Dio per l’eternità rispetta la decisione sia dei demoni che degli uomini che non vogliono essere in comunione con Lui. E questa scelta è l’inferno, e questa scelta è il regno del male che si apre dentro di noi, ed è già presente in questa vita. Origene poteva dire che è desiderio di Dio che tutti gli uomini e gli spiriti, e anche il creato, fossero sempre in comunione con lui, e dunque nel Bene eterno, ma possono esserci spiriti e uomini che non lo vogliono e a Lui si rifiutano e vorranno sempre rifiutarsi. Dio rispetta questa decisione e (mi si permetta il dire) a malincuore lascia che queste sue creature vadano per la loro strada… eternamente. E siccome nel mondo dello spirito non c’è il tempo, per questo l’atto di rifiuto di Dio per i demoni è un atto eterno, mentre gli uomini, rispetto ai demoni, hanno un certo tempo in questo mondo, e questo poco tempo è tuttavia sufficiente per ripensare sul rifiuto e sul futuro personale.

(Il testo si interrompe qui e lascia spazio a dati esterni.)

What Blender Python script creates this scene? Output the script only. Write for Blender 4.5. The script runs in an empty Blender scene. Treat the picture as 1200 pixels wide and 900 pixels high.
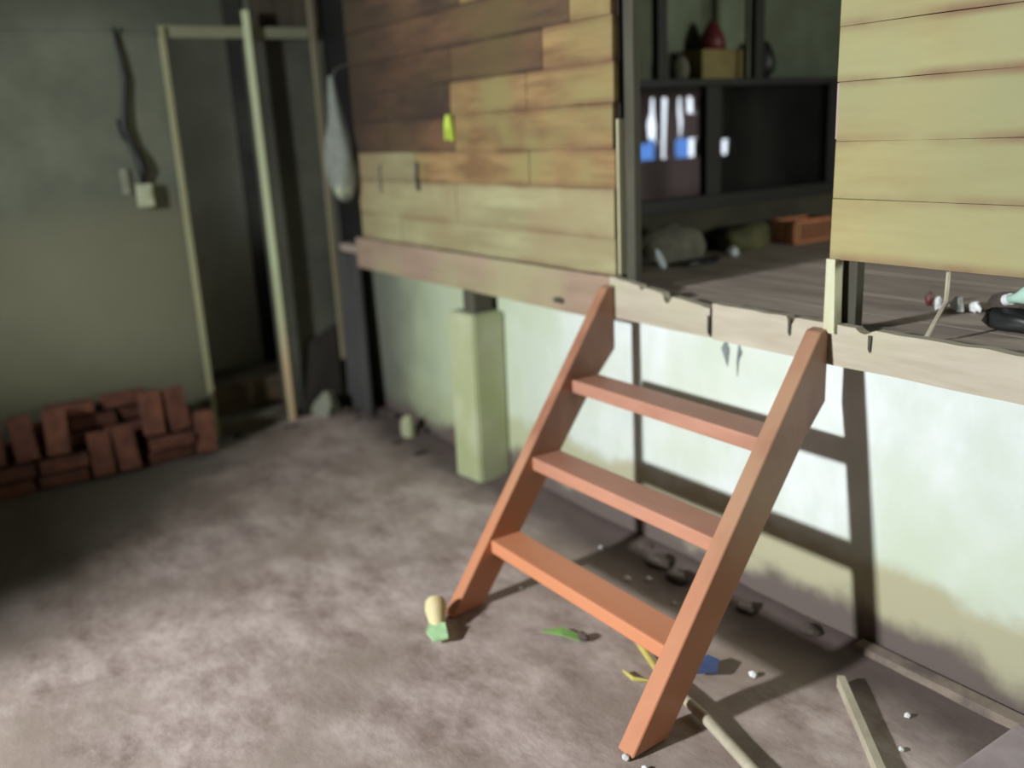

Perché l’uomo non faccia questo devastante errore, cioè di respingere Dio, che è l’inferno dell’anima, il Figlio di Dio s’incarna nella storia umana e instaura una via di salvezza. Allora si capisce il Vangelo: Dio è talmente preoccupato per le sorti eterne dell’uomo, che fa di tutto per salvarlo da una decisione incontrovertibile ed eterna, al punto d’inviare il Figlio affinché decidano di rimanere in Lui quante più figli e sue creature possibili, eternamente legati alla comunione della vita divina e del bene eterno. Questo atto o scelta di permanere in unione con Dio è il paradiso dell’anima, mentre la scelta (che uno può liberamente fare) di rifiutare l’amore e la comunione con Dio è l’inferno. Nel mondo senza tempo queste due scelte hanno il valore d’eternità.